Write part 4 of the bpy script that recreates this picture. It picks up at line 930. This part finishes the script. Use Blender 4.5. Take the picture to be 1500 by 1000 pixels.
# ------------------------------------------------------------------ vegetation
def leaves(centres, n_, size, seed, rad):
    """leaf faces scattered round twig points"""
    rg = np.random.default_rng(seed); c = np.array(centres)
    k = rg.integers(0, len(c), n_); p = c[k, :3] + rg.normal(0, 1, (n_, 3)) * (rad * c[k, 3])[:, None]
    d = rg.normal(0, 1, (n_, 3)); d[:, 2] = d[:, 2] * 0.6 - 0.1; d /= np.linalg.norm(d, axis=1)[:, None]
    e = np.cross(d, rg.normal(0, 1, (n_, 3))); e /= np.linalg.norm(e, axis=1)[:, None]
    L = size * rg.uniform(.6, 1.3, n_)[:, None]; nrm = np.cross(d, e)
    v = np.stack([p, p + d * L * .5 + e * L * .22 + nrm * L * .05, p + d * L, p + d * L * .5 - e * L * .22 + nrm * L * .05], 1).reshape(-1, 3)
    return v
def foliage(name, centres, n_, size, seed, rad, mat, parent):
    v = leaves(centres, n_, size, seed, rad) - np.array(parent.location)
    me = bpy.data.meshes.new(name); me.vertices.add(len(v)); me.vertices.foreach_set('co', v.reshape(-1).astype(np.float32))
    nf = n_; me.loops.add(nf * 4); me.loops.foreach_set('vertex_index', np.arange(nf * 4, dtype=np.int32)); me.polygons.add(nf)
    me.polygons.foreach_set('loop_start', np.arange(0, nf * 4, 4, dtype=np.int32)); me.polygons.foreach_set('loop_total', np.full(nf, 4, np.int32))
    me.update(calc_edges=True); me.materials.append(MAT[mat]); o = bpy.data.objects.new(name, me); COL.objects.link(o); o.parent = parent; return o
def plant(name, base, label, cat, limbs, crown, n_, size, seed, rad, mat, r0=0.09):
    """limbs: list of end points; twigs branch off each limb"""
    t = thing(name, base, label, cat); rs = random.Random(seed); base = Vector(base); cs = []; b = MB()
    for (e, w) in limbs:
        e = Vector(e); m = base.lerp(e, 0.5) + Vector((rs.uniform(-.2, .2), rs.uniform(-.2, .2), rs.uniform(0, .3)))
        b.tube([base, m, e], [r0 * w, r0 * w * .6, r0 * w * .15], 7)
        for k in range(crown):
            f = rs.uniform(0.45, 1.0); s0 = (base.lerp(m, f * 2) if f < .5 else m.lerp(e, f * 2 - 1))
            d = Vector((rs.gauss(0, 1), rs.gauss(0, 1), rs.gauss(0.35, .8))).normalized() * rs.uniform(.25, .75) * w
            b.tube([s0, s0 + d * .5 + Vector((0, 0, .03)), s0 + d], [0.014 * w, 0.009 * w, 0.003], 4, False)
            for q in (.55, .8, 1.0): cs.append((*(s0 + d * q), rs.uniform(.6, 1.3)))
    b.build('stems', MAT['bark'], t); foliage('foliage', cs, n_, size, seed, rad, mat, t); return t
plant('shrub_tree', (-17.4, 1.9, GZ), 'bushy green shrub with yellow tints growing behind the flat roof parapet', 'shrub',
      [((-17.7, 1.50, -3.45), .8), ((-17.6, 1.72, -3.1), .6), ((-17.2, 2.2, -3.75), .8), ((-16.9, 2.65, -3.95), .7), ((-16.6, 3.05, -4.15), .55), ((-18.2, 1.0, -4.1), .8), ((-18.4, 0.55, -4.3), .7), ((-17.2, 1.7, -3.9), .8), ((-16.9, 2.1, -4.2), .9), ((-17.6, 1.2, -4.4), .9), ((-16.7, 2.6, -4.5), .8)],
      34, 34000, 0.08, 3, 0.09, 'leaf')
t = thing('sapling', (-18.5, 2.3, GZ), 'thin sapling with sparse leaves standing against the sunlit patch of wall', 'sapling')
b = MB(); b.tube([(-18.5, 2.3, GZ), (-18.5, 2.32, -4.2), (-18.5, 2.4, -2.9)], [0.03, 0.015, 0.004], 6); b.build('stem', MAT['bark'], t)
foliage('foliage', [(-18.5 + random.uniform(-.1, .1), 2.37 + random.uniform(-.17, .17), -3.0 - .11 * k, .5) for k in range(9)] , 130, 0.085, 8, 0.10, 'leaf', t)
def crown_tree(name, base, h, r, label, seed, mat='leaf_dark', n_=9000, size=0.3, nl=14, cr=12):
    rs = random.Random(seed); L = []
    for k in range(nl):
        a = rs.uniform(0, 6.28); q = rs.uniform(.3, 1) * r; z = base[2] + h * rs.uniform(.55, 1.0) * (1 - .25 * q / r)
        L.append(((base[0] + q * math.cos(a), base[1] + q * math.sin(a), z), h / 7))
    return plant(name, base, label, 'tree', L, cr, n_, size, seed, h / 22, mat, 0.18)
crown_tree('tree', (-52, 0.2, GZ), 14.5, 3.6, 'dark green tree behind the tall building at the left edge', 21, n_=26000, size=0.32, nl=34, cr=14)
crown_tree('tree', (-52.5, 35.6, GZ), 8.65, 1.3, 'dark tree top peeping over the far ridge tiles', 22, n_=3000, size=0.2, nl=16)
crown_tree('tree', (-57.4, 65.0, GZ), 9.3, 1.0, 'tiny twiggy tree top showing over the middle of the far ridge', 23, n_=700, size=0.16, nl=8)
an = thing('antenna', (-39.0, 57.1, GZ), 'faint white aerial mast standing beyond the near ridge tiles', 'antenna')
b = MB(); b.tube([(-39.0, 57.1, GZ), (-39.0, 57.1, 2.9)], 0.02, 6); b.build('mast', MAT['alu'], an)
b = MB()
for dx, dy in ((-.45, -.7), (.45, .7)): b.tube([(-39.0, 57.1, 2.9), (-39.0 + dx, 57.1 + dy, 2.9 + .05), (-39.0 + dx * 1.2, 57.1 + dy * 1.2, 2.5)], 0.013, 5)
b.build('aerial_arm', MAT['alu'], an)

:::

— EXERCISE GOAL —
Repeat the material word for word, in full.

— REPLY TO THE EXERCISE —
Write part 4 of the bpy script that recreates this picture. It picks up at line 930. This part finishes the script. Use Blender 4.5. Take the picture to be 1500 by 1000 pixels.
# ------------------------------------------------------------------ vegetation
def leaves(centres, n_, size, seed, rad):
    """leaf faces scattered round twig points"""
    rg = np.random.default_rng(seed); c = np.array(centres)
    k = rg.integers(0, len(c), n_); p = c[k, :3] + rg.normal(0, 1, (n_, 3)) * (rad * c[k, 3])[:, None]
    d = rg.normal(0, 1, (n_, 3)); d[:, 2] = d[:, 2] * 0.6 - 0.1; d /= np.linalg.norm(d, axis=1)[:, None]
    e = np.cross(d, rg.normal(0, 1, (n_, 3))); e /= np.linalg.norm(e, axis=1)[:, None]
    L = size * rg.uniform(.6, 1.3, n_)[:, None]; nrm = np.cross(d, e)
    v = np.stack([p, p + d * L * .5 + e * L * .22 + nrm * L * .05, p + d * L, p + d * L * .5 - e * L * .22 + nrm * L * .05], 1).reshape(-1, 3)
    return v
def foliage(name, centres, n_, size, seed, rad, mat, parent):
    v = leaves(centres, n_, size, seed, rad) - np.array(parent.location)
    me = bpy.data.meshes.new(name); me.vertices.add(len(v)); me.vertices.foreach_set('co', v.reshape(-1).astype(np.float32))
    nf = n_; me.loops.add(nf * 4); me.loops.foreach_set('vertex_index', np.arange(nf * 4, dtype=np.int32)); me.polygons.add(nf)
    me.polygons.foreach_set('loop_start', np.arange(0, nf * 4, 4, dtype=np.int32)); me.polygons.foreach_set('loop_total', np.full(nf, 4, np.int32))
    me.update(calc_edges=True); me.materials.append(MAT[mat]); o = bpy.data.objects.new(name, me); COL.objects.link(o); o.parent = parent; return o
def plant(name, base, label, cat, limbs, crown, n_, size, seed, rad, mat, r0=0.09):
    """limbs: list of end points; twigs branch off each limb"""
    t = thing(name, base, label, cat); rs = random.Random(seed); base = Vector(base); cs = []; b = MB()
    for (e, w) in limbs:
        e = Vector(e); m = base.lerp(e, 0.5) + Vector((rs.uniform(-.2, .2), rs.uniform(-.2, .2), rs.uniform(0, .3)))
        b.tube([base, m, e], [r0 * w, r0 * w * .6, r0 * w * .15], 7)
        for k in range(crown):
            f = rs.uniform(0.45, 1.0); s0 = (base.lerp(m, f * 2) if f < .5 else m.lerp(e, f * 2 - 1))
            d = Vector((rs.gauss(0, 1), rs.gauss(0, 1), rs.gauss(0.35, .8))).normalized() * rs.uniform(.25, .75) * w
            b.tube([s0, s0 + d * .5 + Vector((0, 0, .03)), s0 + d], [0.014 * w, 0.009 * w, 0.003], 4, False)
            for q in (.55, .8, 1.0): cs.append((*(s0 + d * q), rs.uniform(.6, 1.3)))
    b.build('stems', MAT['bark'], t); foliage('foliage', cs, n_, size, seed, rad, mat, t); return t
plant('shrub_tree', (-17.4, 1.9, GZ), 'bushy green shrub with yellow tints growing behind the flat roof parapet', 'shrub',
      [((-17.7, 1.50, -3.45), .8), ((-17.6, 1.72, -3.1), .6), ((-17.2, 2.2, -3.75), .8), ((-16.9, 2.65, -3.95), .7), ((-16.6, 3.05, -4.15), .55), ((-18.2, 1.0, -4.1), .8), ((-18.4, 0.55, -4.3), .7), ((-17.2, 1.7, -3.9), .8), ((-16.9, 2.1, -4.2), .9), ((-17.6, 1.2, -4.4), .9), ((-16.7, 2.6, -4.5), .8)],
      34, 34000, 0.08, 3, 0.09, 'leaf')
t = thing('sapling', (-18.5, 2.3, GZ), 'thin sapling with sparse leaves standing against the sunlit patch of wall', 'sapling')
b = MB(); b.tube([(-18.5, 2.3, GZ), (-18.5, 2.32, -4.2), (-18.5, 2.4, -2.9)], [0.03, 0.015, 0.004], 6); b.build('stem', MAT['bark'], t)
foliage('foliage', [(-18.5 + random.uniform(-.1, .1), 2.37 + random.uniform(-.17, .17), -3.0 - .11 * k, .5) for k in range(9)] , 130, 0.085, 8, 0.10, 'leaf', t)
def crown_tree(name, base, h, r, label, seed, mat='leaf_dark', n_=9000, size=0.3, nl=14, cr=12):
    rs = random.Random(seed); L = []
    for k in range(nl):
        a = rs.uniform(0, 6.28); q = rs.uniform(.3, 1) * r; z = base[2] + h * rs.uniform(.55, 1.0) * (1 - .25 * q / r)
        L.append(((base[0] + q * math.cos(a), base[1] + q * math.sin(a), z), h / 7))
    return plant(name, base, label, 'tree', L, cr, n_, size, seed, h / 22, mat, 0.18)
crown_tree('tree', (-52, 0.2, GZ), 14.5, 3.6, 'dark green tree behind the tall building at the left edge', 21, n_=26000, size=0.32, nl=34, cr=14)
crown_tree('tree', (-52.5, 35.6, GZ), 8.65, 1.3, 'dark tree top peeping over the far ridge tiles', 22, n_=3000, size=0.2, nl=16)
crown_tree('tree', (-57.4, 65.0, GZ), 9.3, 1.0, 'tiny twiggy tree top showing over the middle of the far ridge', 23, n_=700, size=0.16, nl=8)
an = thing('antenna', (-39.0, 57.1, GZ), 'faint white aerial mast standing beyond the near ridge tiles', 'antenna')
b = MB(); b.tube([(-39.0, 57.1, GZ), (-39.0, 57.1, 2.9)], 0.02, 6); b.build('mast', MAT['alu'], an)
b = MB()
for dx, dy in ((-.45, -.7), (.45, .7)): b.tube([(-39.0, 57.1, 2.9), (-39.0 + dx, 57.1 + dy, 2.9 + .05), (-39.0 + dx * 1.2, 57.1 + dy * 1.2, 2.5)], 0.013, 5)
b.build('aerial_arm', MAT['alu'], an)